• _Task description_
Repeat the listing in full, preserving every character.
□ □ □ □
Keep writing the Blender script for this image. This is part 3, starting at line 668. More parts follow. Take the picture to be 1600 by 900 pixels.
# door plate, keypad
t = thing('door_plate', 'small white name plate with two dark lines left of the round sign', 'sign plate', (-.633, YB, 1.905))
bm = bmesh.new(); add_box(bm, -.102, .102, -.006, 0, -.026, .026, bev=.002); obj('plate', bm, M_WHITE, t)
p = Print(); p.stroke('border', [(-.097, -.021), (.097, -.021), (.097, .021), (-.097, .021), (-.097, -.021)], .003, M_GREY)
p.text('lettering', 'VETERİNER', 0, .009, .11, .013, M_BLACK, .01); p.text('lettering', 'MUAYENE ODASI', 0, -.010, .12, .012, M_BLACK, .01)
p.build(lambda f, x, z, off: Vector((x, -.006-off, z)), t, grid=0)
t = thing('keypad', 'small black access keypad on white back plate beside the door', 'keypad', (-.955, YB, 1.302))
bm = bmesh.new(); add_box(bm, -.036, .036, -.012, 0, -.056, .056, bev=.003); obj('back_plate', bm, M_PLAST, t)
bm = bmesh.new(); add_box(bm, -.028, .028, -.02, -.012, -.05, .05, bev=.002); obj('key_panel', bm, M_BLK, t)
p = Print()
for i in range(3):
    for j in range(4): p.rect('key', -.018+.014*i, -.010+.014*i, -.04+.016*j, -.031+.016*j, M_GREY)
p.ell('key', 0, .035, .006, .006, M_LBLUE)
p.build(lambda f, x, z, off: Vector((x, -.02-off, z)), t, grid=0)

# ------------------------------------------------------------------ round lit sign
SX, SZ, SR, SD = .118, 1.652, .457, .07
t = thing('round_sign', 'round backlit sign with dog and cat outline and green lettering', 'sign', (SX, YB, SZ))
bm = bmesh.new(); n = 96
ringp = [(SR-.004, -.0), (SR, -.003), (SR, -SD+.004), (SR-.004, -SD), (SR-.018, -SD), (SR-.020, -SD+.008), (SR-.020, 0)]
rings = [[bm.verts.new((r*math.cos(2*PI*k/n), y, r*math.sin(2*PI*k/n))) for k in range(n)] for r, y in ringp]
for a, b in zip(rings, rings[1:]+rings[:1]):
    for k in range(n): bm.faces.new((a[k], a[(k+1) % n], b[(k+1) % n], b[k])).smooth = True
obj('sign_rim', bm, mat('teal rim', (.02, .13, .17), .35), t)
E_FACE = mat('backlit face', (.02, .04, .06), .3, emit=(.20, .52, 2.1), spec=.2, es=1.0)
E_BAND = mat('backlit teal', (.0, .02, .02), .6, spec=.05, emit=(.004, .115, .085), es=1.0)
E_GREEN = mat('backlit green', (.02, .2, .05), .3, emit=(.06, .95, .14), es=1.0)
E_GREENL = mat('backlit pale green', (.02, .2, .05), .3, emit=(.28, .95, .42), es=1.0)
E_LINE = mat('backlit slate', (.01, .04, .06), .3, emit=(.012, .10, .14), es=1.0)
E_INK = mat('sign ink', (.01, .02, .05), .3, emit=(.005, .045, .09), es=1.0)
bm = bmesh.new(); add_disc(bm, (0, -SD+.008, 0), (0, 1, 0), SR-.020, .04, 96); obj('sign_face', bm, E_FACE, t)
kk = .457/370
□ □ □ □
• _Answer below_
Keep writing the Blender script for this image. This is part 3, starting at line 668. More parts follow. Take the picture to be 1600 by 900 pixels.
# door plate, keypad
t = thing('door_plate', 'small white name plate with two dark lines left of the round sign', 'sign plate', (-.633, YB, 1.905))
bm = bmesh.new(); add_box(bm, -.102, .102, -.006, 0, -.026, .026, bev=.002); obj('plate', bm, M_WHITE, t)
p = Print(); p.stroke('border', [(-.097, -.021), (.097, -.021), (.097, .021), (-.097, .021), (-.097, -.021)], .003, M_GREY)
p.text('lettering', 'VETERİNER', 0, .009, .11, .013, M_BLACK, .01); p.text('lettering', 'MUAYENE ODASI', 0, -.010, .12, .012, M_BLACK, .01)
p.build(lambda f, x, z, off: Vector((x, -.006-off, z)), t, grid=0)
t = thing('keypad', 'small black access keypad on white back plate beside the door', 'keypad', (-.955, YB, 1.302))
bm = bmesh.new(); add_box(bm, -.036, .036, -.012, 0, -.056, .056, bev=.003); obj('back_plate', bm, M_PLAST, t)
bm = bmesh.new(); add_box(bm, -.028, .028, -.02, -.012, -.05, .05, bev=.002); obj('key_panel', bm, M_BLK, t)
p = Print()
for i in range(3):
    for j in range(4): p.rect('key', -.018+.014*i, -.010+.014*i, -.04+.016*j, -.031+.016*j, M_GREY)
p.ell('key', 0, .035, .006, .006, M_LBLUE)
p.build(lambda f, x, z, off: Vector((x, -.02-off, z)), t, grid=0)

# ------------------------------------------------------------------ round lit sign
SX, SZ, SR, SD = .118, 1.652, .457, .07
t = thing('round_sign', 'round backlit sign with dog and cat outline and green lettering', 'sign', (SX, YB, SZ))
bm = bmesh.new(); n = 96
ringp = [(SR-.004, -.0), (SR, -.003), (SR, -SD+.004), (SR-.004, -SD), (SR-.018, -SD), (SR-.020, -SD+.008), (SR-.020, 0)]
rings = [[bm.verts.new((r*math.cos(2*PI*k/n), y, r*math.sin(2*PI*k/n))) for k in range(n)] for r, y in ringp]
for a, b in zip(rings, rings[1:]+rings[:1]):
    for k in range(n): bm.faces.new((a[k], a[(k+1) % n], b[(k+1) % n], b[k])).smooth = True
obj('sign_rim', bm, mat('teal rim', (.02, .13, .17), .35), t)
E_FACE = mat('backlit face', (.02, .04, .06), .3, emit=(.20, .52, 2.1), spec=.2, es=1.0)
E_BAND = mat('backlit teal', (.0, .02, .02), .6, spec=.05, emit=(.004, .115, .085), es=1.0)
E_GREEN = mat('backlit green', (.02, .2, .05), .3, emit=(.06, .95, .14), es=1.0)
E_GREENL = mat('backlit pale green', (.02, .2, .05), .3, emit=(.28, .95, .42), es=1.0)
E_LINE = mat('backlit slate', (.01, .04, .06), .3, emit=(.012, .10, .14), es=1.0)
E_INK = mat('sign ink', (.01, .02, .05), .3, emit=(.005, .045, .09), es=1.0)
bm = bmesh.new(); add_disc(bm, (0, -SD+.008, 0), (0, 1, 0), SR-.020, .04, 96); obj('sign_face', bm, E_FACE, t)
kk = .457/370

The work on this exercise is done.